Monday, March 4, 2013

Lost in Translation

Language is something we all take for granted, something we learn when we are young, and growing up and experiencing life we understand all the intricacies, and challenges and changes of our own language. Once one tries to learn a new language one realizes how difficult it is to try and learn a new language, and that there is a difference from learning a language and learning how people actually communicate and talk to one another in that language. Such as learning how one might say how are you, in Portuguese, a direct translation of that would be "Como Vai Voce?" But if you walk in the streets in Brazil, no one says that, they say, "tudo bom?" or "Tudo bem?" Learning a language involves so much more than direct translation and applying your own language to a new culture.

In Typee Tommo experiences many difficulties in learning and trying to understand the natives. There are many times when he doesn't understand what is going on, or he has trouble understanding what the natives are telling him. How when he first arrives with the tribe he is hand fed by the natives and not allowed to do thing on his own because of his leg. He also is not sure when they first meet, whether they are typee or haapar, and in the end he just ends up spurting out "Typee" and the natives respond to it so believes that is the right answer.

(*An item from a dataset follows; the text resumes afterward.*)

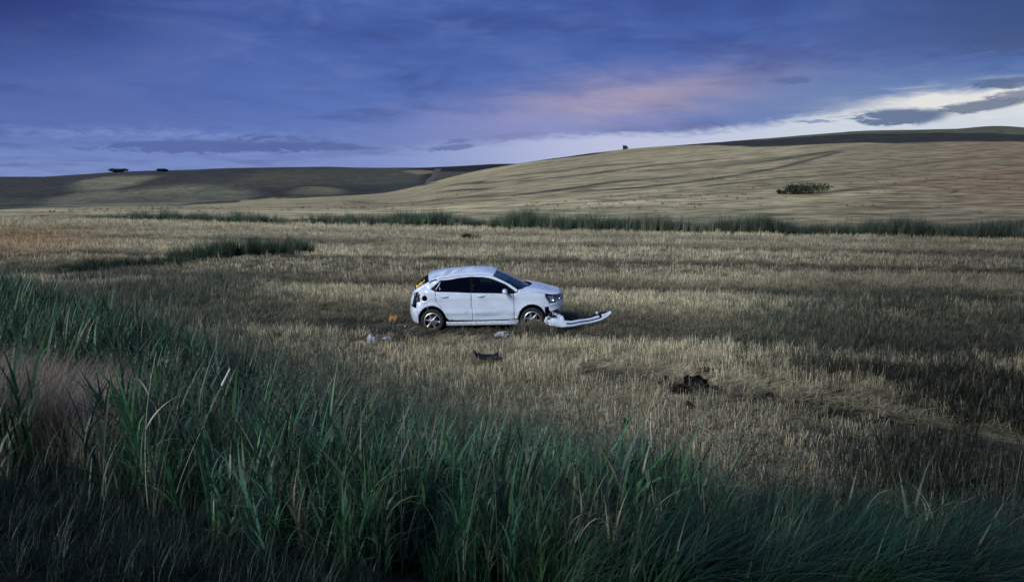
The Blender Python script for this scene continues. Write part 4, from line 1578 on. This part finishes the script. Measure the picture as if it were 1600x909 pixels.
# smashed tail-lamp pieces in the cavity
for (x, z, s) in ((-1.53, .86, .035), (-1.57, .76, .045), (-1.66, .70, .035), (-1.63, .86, .03), (-1.70, .62, .03)):
    bm = bmesh.new()
    bmesh.ops.create_icosphere(bm, subdivisions=1, radius=s, matrix=Matrix.Translation((x, -side_y(x, z) + .02, z + OFFZ)) @ Matrix.Diagonal((1, .4, 1.5, 1)))
    for v in bm.verts: v.co += Vector((random.uniform(-1, 1), random.uniform(-.4, .4), random.uniform(-1, 1))) * s * .5
    bm_obj("lamp_fragment", bm, CHROME if s < .04 else METAL, car, smooth=False)


# wheels
def lathe(name, prof, mat, parent, n=40, axis_flip=1):
    v, f = [], []
    for r, y in prof:
        v += [(r * math.cos(k * 2 * math.pi / n), y * axis_flip, r * math.sin(k * 2 * math.pi / n)) for k in range(n)]
    for i in range(len(prof) - 1):
        for k in range(n):
            a, b = i * n + k, i * n + (k + 1) % n
            f.append((a, b, b + n, a + n))
    return mesh_obj(name, v, f, mat, parent)


def wheel(cx, side, spin, steer=0.0):
    y = side * .795
    w = lathe("wheel", [(.205, 0.0), (.214, -.006), (.213, -.02), (.196, -.03), (.190, -.16), (.21, -.175)] if False else
              [(.188, -.020), (.207, -.014), (.214, -.004), (.216, .004), (.208, .012), (.192, .03), (.186, .15), (.21, .165)], ALLOY, car, axis_flip=-side * 1.0)
    w.location = (cx, y, .234 + OFFZ)
    w.rotation_euler = (0, spin, steer)
    s = -side
    tyre = lathe("tyre", [(.213, -.004), (.222, -.016), (.250, -.020), (.276, -.010), (.288, .008), (.291, .03), (.291, .15), (.287, .17), (.25, .19), (.213, .18)], TYRE, w, axis_flip=s)
    # tyre bulges a little where it stands
    lathe("brake_disc", [(.001, .055), (.13, .055), (.13, .075)], METAL, w, 24, s)
    lathe("wheel_well", [(.001, .085), (.186, .085)], DARKIN, w, 24, s)
    for k in range(6):
        a = k * math.pi / 3
        bm = bmesh.new()
        secs = []
        for r_, wd, d in ((.035, .036, -.004), (.07, .024, -.002), (.13, .021, .000), (.175, .028, -.004), (.203, .042, -.006)):
            secs.append([bm.verts.new((r_, s * (d + dd), ww)) for dd, ww in ((.028, -wd), (0.002, -wd * .8), (0, 0), (0.002, wd * .8), (.028, wd))])
        for p, q_ in zip(secs, secs[1:]):
            for m_ in range(4): bm.faces.new((p[m_], p[m_ + 1], q_[m_ + 1], q_[m_]))
        rot = Matrix.Rotation(a, 4, 'Y')
        bmesh.ops.transform(bm, matrix=rot, verts=bm.verts)
        bmesh.ops.recalc_face_normals(bm, faces=bm.faces[:])
        bm_obj("spoke", bm, ALLOY, w)
    lathe("hub", [(.001, -.012), (.026, -.012), (.034, -.006), (.042, .004), (.045, .03)], ALLOY, w, 24, s)
    return w


for cx, st in ((REAR[0], 0), (FRONT[0], R(3))):
    for side in (-1, 1):
        wheel(cx, side, random.uniform(0, 6), st if side < 0 else 0)
# arch liners
for cx in (REAR[0], FRONT[0]):
    for side in (-1, 1):
        rows = []
        for i in range(15):
            a = R(200 - i * 220 / 14)
            rows.append([(cx + .345 * math.cos(a), side * yy, .284 + .345 * math.sin(a) + OFFZ) for yy in (.79, .45)])
        grid_surf("arch_liner", rows, DARKIN, thick=0)

# crash structure behind the missing bumper
bm = bmesh.new()
for (x, y, z, sx, sy, sz) in ((1.86, 0, .40, .08, 1.15, .12), (1.78, 0, .30, .06, .95, .34), (1.70, -.58, .42, .18, .10, .10), (1.66, .5, .3, .3, .1, .12), (1.72, -.62, .24, .10, .12, .10)):
    bmesh.ops.create_cube(bm, size=1, matrix=Matrix.Translation((x, y, z + OFFZ)) @ Matrix.Rotation(random.uniform(-.12, .12), 4, 'Y') @ Matrix.Diagonal((sx, sy, sz, 1)))
bmesh.ops.subdivide_edges(bm, edges=bm.edges[:], cuts=2)
for v in bm.verts: v.co += Vector((random.uniform(-1, 1), random.uniform(-1, 1), random.uniform(-1, 1))) * .008
bm_obj("crash_beam", bm, METAL, car, smooth=False)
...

The whole book as well, the narrative, and the way the book flows seem to also indicate a loss of communication. The genre of the book keeps switching, adventure and captivity some of the time, an autobiography some of the time, and at times an anthropological study. Whatever Melville is trying to communicate to the readers seems to be hard to understand, and since we were not there and don't know his language at times it seems that we can not understand what he is trying to say.

This book can also be very frustrating, just like learning a new language. There is one point when Tommo is talking about how he is so frustrated with the definition of the word "Taboo" and how it has many meanings, "The Typee language is one very difficult to be acquired. . . the same word is employed; its various meanings all have a certain connection, which only makes the matter more puzzling" (224). Of course this is true of many languages, his own included, but the foreign nature of this new language and the frustration of communicating draw these intricacies of language forward. It was not until he looked at an unfamiliar language that he was able to see how different and difficult language could be.

maybe we are supposed to take from this that Melville is speaking a new language, a new genre and this book is so frustrating to read at times and understand because we are not familiar with it and his way of speaking. 

1 comment:

  1. Anna, this post is really good. I find myself particularly drawn to this paragraph:

    "The whole book as well, the narrative, and the way the book flows seem to also indicate a loss of communication. The genre of the book keeps switching, adventure and captivity some of the time, an autobiography some of the time, and at times an anthropological study. Whatever Melville is trying to communicate to the readers seems to be hard to understand, and since we were not there and don't know his language at times it seems that we can not understand what he is trying to say."

    I think the book is SO MUCH about this, about communicating an awareness of loss or failure in commmunication between different groups of people. and of course, the ultimate regret and sadness that comes with an awareness of that gap. Your comments this unit have been really smart in class, and it's great to read how you are thinking these issues through in your writing.